Exercise ::
Transcribe the material in full, exactly as written.

Data ::
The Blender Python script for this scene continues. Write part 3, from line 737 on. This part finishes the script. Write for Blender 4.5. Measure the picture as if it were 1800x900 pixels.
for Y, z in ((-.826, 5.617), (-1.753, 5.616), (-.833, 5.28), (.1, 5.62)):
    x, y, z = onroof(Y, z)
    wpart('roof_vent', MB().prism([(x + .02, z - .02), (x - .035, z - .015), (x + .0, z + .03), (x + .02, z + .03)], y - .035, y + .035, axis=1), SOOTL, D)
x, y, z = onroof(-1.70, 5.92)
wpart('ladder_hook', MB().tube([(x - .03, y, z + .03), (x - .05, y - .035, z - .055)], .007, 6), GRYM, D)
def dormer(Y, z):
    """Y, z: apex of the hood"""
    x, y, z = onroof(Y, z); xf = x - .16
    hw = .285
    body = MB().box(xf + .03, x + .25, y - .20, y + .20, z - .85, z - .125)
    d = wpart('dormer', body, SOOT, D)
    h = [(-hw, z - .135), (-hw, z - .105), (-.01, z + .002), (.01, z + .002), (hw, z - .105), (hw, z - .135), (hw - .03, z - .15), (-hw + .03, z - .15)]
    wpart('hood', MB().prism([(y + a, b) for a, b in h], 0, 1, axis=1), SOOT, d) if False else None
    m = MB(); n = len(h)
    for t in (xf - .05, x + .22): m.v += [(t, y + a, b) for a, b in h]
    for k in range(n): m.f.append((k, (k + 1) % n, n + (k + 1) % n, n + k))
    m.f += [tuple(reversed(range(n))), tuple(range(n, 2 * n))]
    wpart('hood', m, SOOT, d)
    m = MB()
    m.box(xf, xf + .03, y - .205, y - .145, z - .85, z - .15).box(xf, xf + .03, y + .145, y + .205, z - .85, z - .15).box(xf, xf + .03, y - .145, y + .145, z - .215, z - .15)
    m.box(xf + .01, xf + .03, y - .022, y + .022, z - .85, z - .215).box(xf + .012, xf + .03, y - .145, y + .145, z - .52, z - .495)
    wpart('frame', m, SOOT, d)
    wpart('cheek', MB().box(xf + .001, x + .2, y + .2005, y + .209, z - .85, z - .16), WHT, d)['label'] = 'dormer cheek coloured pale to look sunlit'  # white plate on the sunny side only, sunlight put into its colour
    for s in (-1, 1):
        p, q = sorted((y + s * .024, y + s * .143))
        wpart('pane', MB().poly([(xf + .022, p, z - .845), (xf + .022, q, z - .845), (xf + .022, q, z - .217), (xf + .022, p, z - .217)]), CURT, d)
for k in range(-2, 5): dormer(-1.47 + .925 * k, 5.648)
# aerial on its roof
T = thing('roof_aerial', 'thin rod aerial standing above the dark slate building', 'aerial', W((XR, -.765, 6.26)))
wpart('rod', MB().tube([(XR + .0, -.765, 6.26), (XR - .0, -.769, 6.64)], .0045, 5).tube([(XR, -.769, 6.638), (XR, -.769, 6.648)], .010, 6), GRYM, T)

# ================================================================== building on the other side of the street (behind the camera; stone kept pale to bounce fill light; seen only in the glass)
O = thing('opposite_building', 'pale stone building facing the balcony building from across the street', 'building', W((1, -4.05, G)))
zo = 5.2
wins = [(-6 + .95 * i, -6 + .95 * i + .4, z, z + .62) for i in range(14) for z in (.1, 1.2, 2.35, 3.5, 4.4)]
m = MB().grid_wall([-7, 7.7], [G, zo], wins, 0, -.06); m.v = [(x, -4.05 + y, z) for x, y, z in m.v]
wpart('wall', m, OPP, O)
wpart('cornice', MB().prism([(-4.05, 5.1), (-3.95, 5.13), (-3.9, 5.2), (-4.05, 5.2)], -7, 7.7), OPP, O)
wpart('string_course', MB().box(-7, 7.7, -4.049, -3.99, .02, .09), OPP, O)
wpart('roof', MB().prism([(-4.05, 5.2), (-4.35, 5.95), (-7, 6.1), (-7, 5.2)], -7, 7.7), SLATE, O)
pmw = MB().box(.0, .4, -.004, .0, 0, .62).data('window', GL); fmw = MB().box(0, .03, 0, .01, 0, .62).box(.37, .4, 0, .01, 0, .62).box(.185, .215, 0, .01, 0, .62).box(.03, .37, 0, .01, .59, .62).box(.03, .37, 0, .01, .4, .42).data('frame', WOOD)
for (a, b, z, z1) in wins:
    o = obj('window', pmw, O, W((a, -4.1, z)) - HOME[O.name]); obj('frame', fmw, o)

Answer below ::
The Blender Python script for this scene continues. Write part 3, from line 737 on. This part finishes the script. Write for Blender 4.5. Measure the picture as if it were 1800x900 pixels.
for Y, z in ((-.826, 5.617), (-1.753, 5.616), (-.833, 5.28), (.1, 5.62)):
    x, y, z = onroof(Y, z)
    wpart('roof_vent', MB().prism([(x + .02, z - .02), (x - .035, z - .015), (x + .0, z + .03), (x + .02, z + .03)], y - .035, y + .035, axis=1), SOOTL, D)
x, y, z = onroof(-1.70, 5.92)
wpart('ladder_hook', MB().tube([(x - .03, y, z + .03), (x - .05, y - .035, z - .055)], .007, 6), GRYM, D)
def dormer(Y, z):
    """Y, z: apex of the hood"""
    x, y, z = onroof(Y, z); xf = x - .16
    hw = .285
    body = MB().box(xf + .03, x + .25, y - .20, y + .20, z - .85, z - .125)
    d = wpart('dormer', body, SOOT, D)
    h = [(-hw, z - .135), (-hw, z - .105), (-.01, z + .002), (.01, z + .002), (hw, z - .105), (hw, z - .135), (hw - .03, z - .15), (-hw + .03, z - .15)]
    wpart('hood', MB().prism([(y + a, b) for a, b in h], 0, 1, axis=1), SOOT, d) if False else None
    m = MB(); n = len(h)
    for t in (xf - .05, x + .22): m.v += [(t, y + a, b) for a, b in h]
    for k in range(n): m.f.append((k, (k + 1) % n, n + (k + 1) % n, n + k))
    m.f += [tuple(reversed(range(n))), tuple(range(n, 2 * n))]
    wpart('hood', m, SOOT, d)
    m = MB()
    m.box(xf, xf + .03, y - .205, y - .145, z - .85, z - .15).box(xf, xf + .03, y + .145, y + .205, z - .85, z - .15).box(xf, xf + .03, y - .145, y + .145, z - .215, z - .15)
    m.box(xf + .01, xf + .03, y - .022, y + .022, z - .85, z - .215).box(xf + .012, xf + .03, y - .145, y + .145, z - .52, z - .495)
    wpart('frame', m, SOOT, d)
    wpart('cheek', MB().box(xf + .001, x + .2, y + .2005, y + .209, z - .85, z - .16), WHT, d)['label'] = 'dormer cheek coloured pale to look sunlit'  # white plate on the sunny side only, sunlight put into its colour
    for s in (-1, 1):
        p, q = sorted((y + s * .024, y + s * .143))
        wpart('pane', MB().poly([(xf + .022, p, z - .845), (xf + .022, q, z - .845), (xf + .022, q, z - .217), (xf + .022, p, z - .217)]), CURT, d)
for k in range(-2, 5): dormer(-1.47 + .925 * k, 5.648)
# aerial on its roof
T = thing('roof_aerial', 'thin rod aerial standing above the dark slate building', 'aerial', W((XR, -.765, 6.26)))
wpart('rod', MB().tube([(XR + .0, -.765, 6.26), (XR - .0, -.769, 6.64)], .0045, 5).tube([(XR, -.769, 6.638), (XR, -.769, 6.648)], .010, 6), GRYM, T)

# ================================================================== building on the other side of the street (behind the camera; stone kept pale to bounce fill light; seen only in the glass)
O = thing('opposite_building', 'pale stone building facing the balcony building from across the street', 'building', W((1, -4.05, G)))
zo = 5.2
wins = [(-6 + .95 * i, -6 + .95 * i + .4, z, z + .62) for i in range(14) for z in (.1, 1.2, 2.35, 3.5, 4.4)]
m = MB().grid_wall([-7, 7.7], [G, zo], wins, 0, -.06); m.v = [(x, -4.05 + y, z) for x, y, z in m.v]
wpart('wall', m, OPP, O)
wpart('cornice', MB().prism([(-4.05, 5.1), (-3.95, 5.13), (-3.9, 5.2), (-4.05, 5.2)], -7, 7.7), OPP, O)
wpart('string_course', MB().box(-7, 7.7, -4.049, -3.99, .02, .09), OPP, O)
wpart('roof', MB().prism([(-4.05, 5.2), (-4.35, 5.95), (-7, 6.1), (-7, 5.2)], -7, 7.7), SLATE, O)
pmw = MB().box(.0, .4, -.004, .0, 0, .62).data('window', GL); fmw = MB().box(0, .03, 0, .01, 0, .62).box(.37, .4, 0, .01, 0, .62).box(.185, .215, 0, .01, 0, .62).box(.03, .37, 0, .01, .59, .62).box(.03, .37, 0, .01, .4, .42).data('frame', WOOD)
for (a, b, z, z1) in wins:
    o = obj('window', pmw, O, W((a, -4.1, z)) - HOME[O.name]); obj('frame', fmw, o)